Where Are The Warblers Now 2016 Edition

Just back from a riverboat cruise on the Amazon River with Wildside Nature Tours. What a trip it was! A post and report will be forthcoming…soon I hope. In the meantime, I am behind on warbler migration. The last few years I have linked the Eastern Wood Warblers with their corresponding realtime updated maps in eBird. See link below.

You will note that I have 2 additional columns: Lower48 Rank and Lower48 Miller Scale. The Lower48 Rank is a sequential ranking of the total number of positive checklists submitted to eBird for a specific species in the Lower 48 contiguous States of the U.S. The lower the rank, the more commonly reported that species is in eBird. The most commonly reported species in eBird in the Lower 48 States is Mourning Dove. So it gets a rank of 1. Yellow-rumped Warbler is the most commonly reported warbler in eBird. It has a Lower 48 Rank of 27. It is the 27th most commonly reported species in eBird in the Lower 48 States. Kirkland’s Warbler is the warbler with the least total checklists in my list with a Lower 48 Rank of 623.

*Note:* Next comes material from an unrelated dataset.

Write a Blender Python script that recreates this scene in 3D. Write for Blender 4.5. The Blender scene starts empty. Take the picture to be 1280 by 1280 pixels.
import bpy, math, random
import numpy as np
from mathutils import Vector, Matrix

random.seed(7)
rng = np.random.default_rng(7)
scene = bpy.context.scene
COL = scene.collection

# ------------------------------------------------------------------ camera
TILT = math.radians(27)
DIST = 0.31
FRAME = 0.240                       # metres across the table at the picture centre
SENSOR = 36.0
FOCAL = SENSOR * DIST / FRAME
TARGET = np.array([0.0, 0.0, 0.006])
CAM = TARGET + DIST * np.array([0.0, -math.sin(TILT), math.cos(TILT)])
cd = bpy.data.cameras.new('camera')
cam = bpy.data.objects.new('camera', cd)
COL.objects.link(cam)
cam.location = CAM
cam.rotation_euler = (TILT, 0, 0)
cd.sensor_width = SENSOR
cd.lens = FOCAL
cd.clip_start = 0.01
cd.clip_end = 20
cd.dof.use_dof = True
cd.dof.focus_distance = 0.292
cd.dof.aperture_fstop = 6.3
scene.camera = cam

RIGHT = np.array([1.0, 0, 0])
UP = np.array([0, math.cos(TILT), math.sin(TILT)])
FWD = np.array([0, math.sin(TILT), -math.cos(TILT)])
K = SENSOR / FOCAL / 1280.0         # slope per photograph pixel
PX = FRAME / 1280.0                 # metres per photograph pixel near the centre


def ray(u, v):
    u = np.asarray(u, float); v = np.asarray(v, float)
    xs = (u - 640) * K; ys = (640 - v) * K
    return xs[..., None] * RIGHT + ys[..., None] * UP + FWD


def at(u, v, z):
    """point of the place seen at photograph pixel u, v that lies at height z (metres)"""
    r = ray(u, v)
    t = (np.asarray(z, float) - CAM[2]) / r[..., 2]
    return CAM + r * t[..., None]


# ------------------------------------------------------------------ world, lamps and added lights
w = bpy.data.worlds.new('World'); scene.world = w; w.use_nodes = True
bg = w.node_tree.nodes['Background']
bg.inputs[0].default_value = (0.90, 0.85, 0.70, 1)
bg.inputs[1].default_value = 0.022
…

The Miller Scale is a little different measure. Even though the sorting will be the same as with the sequential ranking, this number is patterned after the old statistic used to measure the power of an earthquake. It was called Richter Scale. So if you compare an earthquake with a magnitude of 1.0 versus an earthquake with a magnitude of 2.0, the second earthquake (2.0) would be 10x as strong as the first earthquake (1.0). So I set the Mourning Dove as a 1.0. I measure every other species as compared to Mourning Dove so that I have a little different way to measure how often a species is reported in eBird. So Northern Parula has a Miller Scale of 2.1 and a Cerulean Warbler has a Miller Scale of 3.1. They have a difference of 1.0. This means that there are 10x more checklists in eBird for Northern Parula than for Cerulean Warbler. I hope you get the idea.

Please note that this is not the same as abundance. A checklist with 1,000 Red-winged Blackbirds is the same as a checklist with 1 Red-winged Blackbird. They both represent 1 checklist. I use this measure simply because it is readily available in eBird and can easily be used on a large scale (as in millions of checklists for the U.S.). The data used for these numbers was retrieved in June of 2015. It uses all months for all years from 1900 through 2014.